I've lost myself. Just as I foresaw something so predictable about my nature, I grew too accustomed to my own tendencies. I follow the same pattern: start something new, live vicariously through it, never doubt my hope and allegiance to it, then in the blink of an eye, lose interest and lose sight of what matters most. I'm sitting in my bed at home right now and staring back at the shadowless ceiling, coming to no conclusions about how and why I got myself this far without any inherent problems. How hadn't I gotten bored sooner? Why did my mind decide to stick it out this long?
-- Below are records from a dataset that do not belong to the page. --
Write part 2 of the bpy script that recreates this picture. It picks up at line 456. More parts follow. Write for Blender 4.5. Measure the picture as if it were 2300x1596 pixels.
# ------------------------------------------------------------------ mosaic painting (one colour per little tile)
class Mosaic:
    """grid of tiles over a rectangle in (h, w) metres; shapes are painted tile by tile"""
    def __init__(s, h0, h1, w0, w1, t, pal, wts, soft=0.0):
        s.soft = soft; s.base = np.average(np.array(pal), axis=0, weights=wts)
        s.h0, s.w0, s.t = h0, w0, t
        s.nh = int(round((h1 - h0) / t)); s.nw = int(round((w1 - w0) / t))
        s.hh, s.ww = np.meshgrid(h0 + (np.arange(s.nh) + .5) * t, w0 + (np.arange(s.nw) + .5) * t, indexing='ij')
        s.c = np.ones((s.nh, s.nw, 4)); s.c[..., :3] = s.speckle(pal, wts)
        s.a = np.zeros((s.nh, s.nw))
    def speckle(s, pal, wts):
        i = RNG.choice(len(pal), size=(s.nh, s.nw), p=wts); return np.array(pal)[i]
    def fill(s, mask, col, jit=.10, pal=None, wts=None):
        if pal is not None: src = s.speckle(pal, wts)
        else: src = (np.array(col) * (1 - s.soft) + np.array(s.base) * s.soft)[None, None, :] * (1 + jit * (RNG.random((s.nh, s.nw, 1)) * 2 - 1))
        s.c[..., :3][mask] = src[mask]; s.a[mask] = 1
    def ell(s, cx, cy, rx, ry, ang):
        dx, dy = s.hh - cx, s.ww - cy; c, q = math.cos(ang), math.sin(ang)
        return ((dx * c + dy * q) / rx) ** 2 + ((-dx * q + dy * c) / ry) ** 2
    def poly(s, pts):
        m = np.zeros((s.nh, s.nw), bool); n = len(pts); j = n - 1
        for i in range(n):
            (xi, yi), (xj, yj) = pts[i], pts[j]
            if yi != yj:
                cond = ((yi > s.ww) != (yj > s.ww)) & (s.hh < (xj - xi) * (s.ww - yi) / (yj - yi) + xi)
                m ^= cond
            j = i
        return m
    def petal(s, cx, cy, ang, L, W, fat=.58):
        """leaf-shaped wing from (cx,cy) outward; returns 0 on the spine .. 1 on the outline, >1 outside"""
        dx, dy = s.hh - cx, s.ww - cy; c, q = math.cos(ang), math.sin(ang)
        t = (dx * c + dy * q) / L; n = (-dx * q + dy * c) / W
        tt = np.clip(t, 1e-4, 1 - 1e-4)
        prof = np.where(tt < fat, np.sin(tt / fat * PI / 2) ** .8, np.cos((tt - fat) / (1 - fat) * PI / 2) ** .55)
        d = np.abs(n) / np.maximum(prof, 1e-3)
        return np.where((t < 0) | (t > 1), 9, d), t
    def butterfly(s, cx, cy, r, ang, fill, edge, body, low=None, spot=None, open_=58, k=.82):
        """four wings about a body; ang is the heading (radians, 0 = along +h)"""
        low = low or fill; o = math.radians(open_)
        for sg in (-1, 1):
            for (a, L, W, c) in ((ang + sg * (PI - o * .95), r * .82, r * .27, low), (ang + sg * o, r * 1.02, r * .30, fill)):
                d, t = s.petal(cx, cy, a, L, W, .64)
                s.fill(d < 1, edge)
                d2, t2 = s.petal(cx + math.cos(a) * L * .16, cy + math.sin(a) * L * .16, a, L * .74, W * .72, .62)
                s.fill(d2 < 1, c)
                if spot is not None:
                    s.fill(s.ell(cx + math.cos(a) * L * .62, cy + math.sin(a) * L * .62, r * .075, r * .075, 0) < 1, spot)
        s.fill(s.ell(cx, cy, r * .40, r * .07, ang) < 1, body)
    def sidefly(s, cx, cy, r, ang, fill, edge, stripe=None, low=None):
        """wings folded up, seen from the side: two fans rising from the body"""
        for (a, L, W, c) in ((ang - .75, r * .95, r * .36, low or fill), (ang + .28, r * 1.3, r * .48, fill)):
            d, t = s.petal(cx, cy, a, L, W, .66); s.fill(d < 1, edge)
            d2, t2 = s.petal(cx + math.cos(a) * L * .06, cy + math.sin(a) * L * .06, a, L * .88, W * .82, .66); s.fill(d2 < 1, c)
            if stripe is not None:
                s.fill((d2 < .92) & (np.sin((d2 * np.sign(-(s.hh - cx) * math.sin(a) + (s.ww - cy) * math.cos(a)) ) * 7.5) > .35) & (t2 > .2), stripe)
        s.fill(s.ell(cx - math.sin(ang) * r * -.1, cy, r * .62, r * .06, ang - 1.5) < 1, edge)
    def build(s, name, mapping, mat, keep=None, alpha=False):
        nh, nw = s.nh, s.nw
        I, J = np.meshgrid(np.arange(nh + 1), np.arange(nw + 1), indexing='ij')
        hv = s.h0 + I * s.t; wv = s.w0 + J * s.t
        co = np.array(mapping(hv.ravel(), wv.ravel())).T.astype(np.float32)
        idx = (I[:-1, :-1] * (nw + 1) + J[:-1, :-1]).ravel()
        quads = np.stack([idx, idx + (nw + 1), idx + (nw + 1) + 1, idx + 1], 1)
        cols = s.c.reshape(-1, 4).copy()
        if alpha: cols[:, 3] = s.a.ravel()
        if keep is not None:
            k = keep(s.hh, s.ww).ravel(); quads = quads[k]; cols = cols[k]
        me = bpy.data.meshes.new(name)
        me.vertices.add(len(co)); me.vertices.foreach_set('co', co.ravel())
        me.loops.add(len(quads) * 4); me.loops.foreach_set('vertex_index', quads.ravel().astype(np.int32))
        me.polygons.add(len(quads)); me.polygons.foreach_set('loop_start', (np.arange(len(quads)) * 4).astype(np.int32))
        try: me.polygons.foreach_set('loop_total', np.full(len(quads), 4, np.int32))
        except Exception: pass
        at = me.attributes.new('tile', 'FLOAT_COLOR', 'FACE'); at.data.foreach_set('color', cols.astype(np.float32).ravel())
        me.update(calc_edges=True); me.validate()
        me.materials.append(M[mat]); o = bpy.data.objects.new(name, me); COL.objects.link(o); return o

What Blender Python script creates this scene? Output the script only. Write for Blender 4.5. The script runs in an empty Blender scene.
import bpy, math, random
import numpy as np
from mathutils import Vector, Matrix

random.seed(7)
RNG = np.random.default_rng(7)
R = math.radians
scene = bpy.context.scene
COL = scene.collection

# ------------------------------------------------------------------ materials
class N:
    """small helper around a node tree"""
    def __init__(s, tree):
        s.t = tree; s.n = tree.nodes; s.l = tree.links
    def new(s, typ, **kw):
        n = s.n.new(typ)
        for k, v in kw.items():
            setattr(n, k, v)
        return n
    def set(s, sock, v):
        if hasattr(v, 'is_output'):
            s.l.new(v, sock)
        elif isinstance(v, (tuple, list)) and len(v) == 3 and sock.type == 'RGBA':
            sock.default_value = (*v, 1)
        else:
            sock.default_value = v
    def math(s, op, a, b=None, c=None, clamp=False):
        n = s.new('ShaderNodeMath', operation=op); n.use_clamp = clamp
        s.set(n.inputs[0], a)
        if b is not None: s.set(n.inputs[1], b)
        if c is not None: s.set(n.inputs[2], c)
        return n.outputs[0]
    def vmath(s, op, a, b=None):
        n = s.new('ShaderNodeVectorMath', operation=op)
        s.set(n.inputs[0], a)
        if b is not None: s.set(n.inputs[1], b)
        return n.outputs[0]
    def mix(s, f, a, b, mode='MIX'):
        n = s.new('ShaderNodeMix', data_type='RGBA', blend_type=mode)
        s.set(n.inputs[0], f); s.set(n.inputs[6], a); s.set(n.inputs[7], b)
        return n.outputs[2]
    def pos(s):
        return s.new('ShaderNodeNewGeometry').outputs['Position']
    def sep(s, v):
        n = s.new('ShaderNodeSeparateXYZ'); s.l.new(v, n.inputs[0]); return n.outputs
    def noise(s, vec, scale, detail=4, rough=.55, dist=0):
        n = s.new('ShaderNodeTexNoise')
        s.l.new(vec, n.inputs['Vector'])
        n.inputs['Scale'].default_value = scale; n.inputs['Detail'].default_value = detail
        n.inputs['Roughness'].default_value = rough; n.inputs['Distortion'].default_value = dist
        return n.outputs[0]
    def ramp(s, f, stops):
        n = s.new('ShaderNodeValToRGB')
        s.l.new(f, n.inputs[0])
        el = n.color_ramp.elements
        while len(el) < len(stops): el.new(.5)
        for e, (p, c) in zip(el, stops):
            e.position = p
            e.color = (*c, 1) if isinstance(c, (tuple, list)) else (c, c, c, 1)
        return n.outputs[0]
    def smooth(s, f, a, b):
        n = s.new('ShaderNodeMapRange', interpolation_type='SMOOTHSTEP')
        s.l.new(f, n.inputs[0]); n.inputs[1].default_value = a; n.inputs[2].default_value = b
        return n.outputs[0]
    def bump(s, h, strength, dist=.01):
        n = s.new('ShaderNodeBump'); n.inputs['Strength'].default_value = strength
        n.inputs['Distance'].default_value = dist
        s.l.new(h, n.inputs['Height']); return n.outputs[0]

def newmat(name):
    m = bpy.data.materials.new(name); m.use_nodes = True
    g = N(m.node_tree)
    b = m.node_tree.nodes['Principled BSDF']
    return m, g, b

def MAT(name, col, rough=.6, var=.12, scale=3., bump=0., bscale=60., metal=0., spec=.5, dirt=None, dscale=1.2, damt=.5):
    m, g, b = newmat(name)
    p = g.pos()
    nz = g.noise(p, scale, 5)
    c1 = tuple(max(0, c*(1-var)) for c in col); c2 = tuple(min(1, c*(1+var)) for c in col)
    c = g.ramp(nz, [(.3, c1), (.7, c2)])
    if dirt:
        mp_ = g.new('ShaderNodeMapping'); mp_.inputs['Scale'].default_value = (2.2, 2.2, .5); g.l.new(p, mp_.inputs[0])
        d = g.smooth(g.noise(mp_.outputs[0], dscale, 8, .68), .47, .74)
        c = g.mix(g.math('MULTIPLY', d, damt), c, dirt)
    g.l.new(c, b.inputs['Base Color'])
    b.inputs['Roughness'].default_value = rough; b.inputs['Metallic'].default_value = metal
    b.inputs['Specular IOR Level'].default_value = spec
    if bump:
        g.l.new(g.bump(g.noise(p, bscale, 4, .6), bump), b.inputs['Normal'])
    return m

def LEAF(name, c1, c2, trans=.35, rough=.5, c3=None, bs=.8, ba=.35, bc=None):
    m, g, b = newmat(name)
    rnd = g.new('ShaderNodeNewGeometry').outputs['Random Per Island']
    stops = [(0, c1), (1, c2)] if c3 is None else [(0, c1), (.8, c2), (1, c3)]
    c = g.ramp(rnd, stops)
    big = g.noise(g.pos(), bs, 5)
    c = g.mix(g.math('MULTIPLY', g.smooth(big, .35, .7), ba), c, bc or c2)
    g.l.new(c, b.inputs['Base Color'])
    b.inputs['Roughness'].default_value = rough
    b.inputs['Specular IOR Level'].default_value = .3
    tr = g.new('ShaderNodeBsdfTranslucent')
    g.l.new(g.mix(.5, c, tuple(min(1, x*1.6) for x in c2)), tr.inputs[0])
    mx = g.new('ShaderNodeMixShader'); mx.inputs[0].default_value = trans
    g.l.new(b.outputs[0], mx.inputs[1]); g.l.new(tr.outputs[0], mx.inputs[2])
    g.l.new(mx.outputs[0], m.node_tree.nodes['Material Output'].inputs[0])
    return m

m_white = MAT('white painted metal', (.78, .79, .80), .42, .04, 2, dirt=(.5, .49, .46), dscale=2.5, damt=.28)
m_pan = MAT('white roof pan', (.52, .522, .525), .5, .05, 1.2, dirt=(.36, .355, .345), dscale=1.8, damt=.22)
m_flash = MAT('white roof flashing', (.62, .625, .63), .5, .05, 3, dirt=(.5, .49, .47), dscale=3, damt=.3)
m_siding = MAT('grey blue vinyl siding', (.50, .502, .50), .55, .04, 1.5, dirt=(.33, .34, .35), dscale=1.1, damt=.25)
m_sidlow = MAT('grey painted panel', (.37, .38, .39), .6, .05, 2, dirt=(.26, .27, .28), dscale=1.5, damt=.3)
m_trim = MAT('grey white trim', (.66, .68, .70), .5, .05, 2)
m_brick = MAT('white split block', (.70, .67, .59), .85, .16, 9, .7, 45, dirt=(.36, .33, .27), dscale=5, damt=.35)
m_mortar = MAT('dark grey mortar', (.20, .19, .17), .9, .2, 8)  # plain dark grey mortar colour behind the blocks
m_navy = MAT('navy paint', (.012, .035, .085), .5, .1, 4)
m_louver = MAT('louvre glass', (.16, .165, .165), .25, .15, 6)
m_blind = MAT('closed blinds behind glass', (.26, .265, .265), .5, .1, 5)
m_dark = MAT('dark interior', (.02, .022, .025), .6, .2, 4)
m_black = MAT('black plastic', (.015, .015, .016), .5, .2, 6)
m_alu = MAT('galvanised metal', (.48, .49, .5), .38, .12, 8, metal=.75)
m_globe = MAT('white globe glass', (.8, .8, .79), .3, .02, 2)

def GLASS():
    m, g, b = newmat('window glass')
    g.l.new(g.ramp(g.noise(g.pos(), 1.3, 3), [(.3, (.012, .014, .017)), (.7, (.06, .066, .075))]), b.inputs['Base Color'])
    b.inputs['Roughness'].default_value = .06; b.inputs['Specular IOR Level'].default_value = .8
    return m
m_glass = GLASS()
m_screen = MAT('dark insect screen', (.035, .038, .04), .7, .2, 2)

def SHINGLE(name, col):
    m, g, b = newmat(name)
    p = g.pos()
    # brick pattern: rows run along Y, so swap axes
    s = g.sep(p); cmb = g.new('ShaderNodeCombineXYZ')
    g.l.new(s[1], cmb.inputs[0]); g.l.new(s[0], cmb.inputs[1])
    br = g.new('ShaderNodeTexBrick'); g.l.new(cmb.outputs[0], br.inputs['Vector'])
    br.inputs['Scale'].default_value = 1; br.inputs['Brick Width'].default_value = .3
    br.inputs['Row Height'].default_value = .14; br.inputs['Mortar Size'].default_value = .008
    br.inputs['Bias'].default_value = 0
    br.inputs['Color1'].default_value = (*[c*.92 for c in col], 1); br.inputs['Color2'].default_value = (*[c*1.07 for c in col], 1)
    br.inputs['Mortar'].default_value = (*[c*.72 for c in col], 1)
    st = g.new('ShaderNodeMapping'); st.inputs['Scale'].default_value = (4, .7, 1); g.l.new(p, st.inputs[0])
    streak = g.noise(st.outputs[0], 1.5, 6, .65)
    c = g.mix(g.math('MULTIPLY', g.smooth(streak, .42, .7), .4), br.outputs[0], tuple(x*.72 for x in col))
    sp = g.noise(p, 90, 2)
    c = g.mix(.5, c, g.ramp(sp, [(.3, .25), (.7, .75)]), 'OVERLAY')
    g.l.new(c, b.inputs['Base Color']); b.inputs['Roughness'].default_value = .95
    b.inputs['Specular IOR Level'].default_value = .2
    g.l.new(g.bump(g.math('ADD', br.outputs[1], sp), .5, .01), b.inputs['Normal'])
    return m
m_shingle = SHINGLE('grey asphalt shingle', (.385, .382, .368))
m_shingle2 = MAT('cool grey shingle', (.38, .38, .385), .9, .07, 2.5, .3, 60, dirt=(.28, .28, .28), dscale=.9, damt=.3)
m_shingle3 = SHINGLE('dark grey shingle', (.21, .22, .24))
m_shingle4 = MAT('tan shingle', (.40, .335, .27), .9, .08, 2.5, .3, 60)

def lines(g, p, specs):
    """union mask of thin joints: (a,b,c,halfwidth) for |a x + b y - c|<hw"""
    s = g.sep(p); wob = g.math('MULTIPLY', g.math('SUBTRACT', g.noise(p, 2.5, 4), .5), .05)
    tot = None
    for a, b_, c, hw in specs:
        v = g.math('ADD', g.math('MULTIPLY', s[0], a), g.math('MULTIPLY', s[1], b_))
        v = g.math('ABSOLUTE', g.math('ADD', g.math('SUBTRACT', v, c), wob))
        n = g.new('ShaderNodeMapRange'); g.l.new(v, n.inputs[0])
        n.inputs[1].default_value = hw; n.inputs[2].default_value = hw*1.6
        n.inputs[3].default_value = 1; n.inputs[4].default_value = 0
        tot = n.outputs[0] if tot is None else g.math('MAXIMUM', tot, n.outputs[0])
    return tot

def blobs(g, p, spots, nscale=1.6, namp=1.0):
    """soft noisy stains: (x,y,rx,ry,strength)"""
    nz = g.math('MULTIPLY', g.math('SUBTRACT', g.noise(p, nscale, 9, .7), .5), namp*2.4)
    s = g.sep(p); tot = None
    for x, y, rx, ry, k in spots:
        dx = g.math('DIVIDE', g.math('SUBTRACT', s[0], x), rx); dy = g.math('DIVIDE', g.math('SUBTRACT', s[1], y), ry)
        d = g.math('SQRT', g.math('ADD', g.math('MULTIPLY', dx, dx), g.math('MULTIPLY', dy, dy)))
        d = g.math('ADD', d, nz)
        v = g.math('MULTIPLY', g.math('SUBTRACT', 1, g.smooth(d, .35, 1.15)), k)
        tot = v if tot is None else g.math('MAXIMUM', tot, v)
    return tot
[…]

I think it has to do with this semblance of realness we put into it. My friend and I, we are stretching the limits of what a friendship can hold. We told each other "no feelings," and I was up for it. It was all flying colors, and it still is. Yet, is it my fatigue that's bringing me back to a disposition that I know so well? The same disposition that thrives off of brand new things, day after day, rather than the same old? Or is it the warmth that's bringing a sudden desire for change? There are too many things to sort out here, so I might as well change the subject without hurting my head. The investigation can continue when I'm not exhausted.
I'm beginning to prefer sobriety over all else. There are certain people I cannot be around when they've had one too many drinks (usually guys), and certain others when high (including myself). I hate myself when I'm stoned; I can't come to terms with anything and I judge and extrapolate the shit out of the most trivial things. It's like I've got a war in my mind.
I'm perfectly fine with not knowing what the summer holds, so I don't have to force myself to adhere to a schedule I unknowingly create.
Sometimes, being alone is better. That way, no one has the ability in their hands to hurt you.